For his part, Mr. Sharpe said that “it is important to recognize that business sector productivity is primarily the responsibility of the business sector, not the government.” Although government “creates a favourable framework for businesses to improve productivity,” it is “the business sector itself, through its own actions, that determines productivity growth in its sector. Business decisions concerning investment, innovation and human capital, the three key productivity drivers, largely determine business sector productivity growth.”

Nevertheless, Mr. Sharpe suggested that governments in Canada should pursue macroeconomic policies that give a high priority to full employment. “Full employment means there is no slack in the system, or unused potential. Such a situation results in increasing returns through economies of scale, learning by doing, and elimination of operating inefficiencies. It is important that the Bank of Canada pursue a monetary policy that allows us to have as low a rate of unemployment as is compatible with stable inflation by keeping interest rates low,” he added.

Mr. Sharpe also suggested that governments should assist in the promotion of the diffusion of new technologies. “Ultimately, it is new technologies that improve productivity” but “Canada contributes only a small percentage of the world supply of new innovations because we are such a small country relative to the total world. Certainly R&D is important, but the vast majority of Canadian companies do not undertake R&D. They can, however, adopt best business practices or technologies.” For this to occur, even smaller Canadian companies should become aware of best practices throughout the world. Mr. Sharpe said, “They already have an incentive to do this, but may lack the means to keep abreast of technological developments, particularly small businesses. Government can facilitate adoption of best practice technologies by business through the provision of information.” Mr. Sharpe cited the Industrial Research Assistance Program (IRAP), run by the National Research Council, as an example of a successful program that promotes the adoption of new technologies by small and medium sized businesses in Canada.

Mr. Sharpe also suggested that government facilitate the movement of the workforce from low to high productivity activities, both on an inter-regional and inter-industry basis. “Subsidizing declining industries is not in the productivity interests of Canadians,” he advised. “It may in certain cases be necessary for political reasons to temporarily prop up declining sectors. But the main thrust of public policy should be to facilitate the movement of resources and industries from low-productivity regions to high-productivity regions through, for example, mobility grants and tax incentives, and through providing better information on employment opportunities in dynamic regions for persons in low employment opportunity regions.”

For his part, Mr. Stanford provided his own list of suggestions for improving Canada’s productivity growth: First, he argued that the federal government work together with other stakeholders – including provincial governments, labour organizations, business, R&D institutes – and should establish a network of Sector Development Councils in a range of goods and services-producing industries. The councils would work to identify opportunities to stimulate more investment and employment in Canada; to develop and mobilize Canadian technology; to utilize technologies developed in universities and other educational institutions; to invest in sustainable products and practices, and so forth.
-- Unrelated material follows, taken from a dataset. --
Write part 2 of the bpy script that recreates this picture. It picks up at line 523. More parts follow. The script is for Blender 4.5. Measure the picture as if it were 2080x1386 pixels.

Too much attention has been paid to wage rates, but not enough attention to overall costs and to the issue of flagging Canadian labour productivity, Mr. Stanford asserted. “Direct hourly labour costs are less than five per cent of the total cost of designing, engineering, manufacturing, transporting and selling a new vehicle, yet they capture 99 per cent of the attention. If the analysts are serious about preserving and building this industry for the long term, they’d better look beyond the headline-grabbing labour talks and start to imagine an all-round industrial policy framework – like those in other successful jurisdictions – that offers a more promising economic recipe.”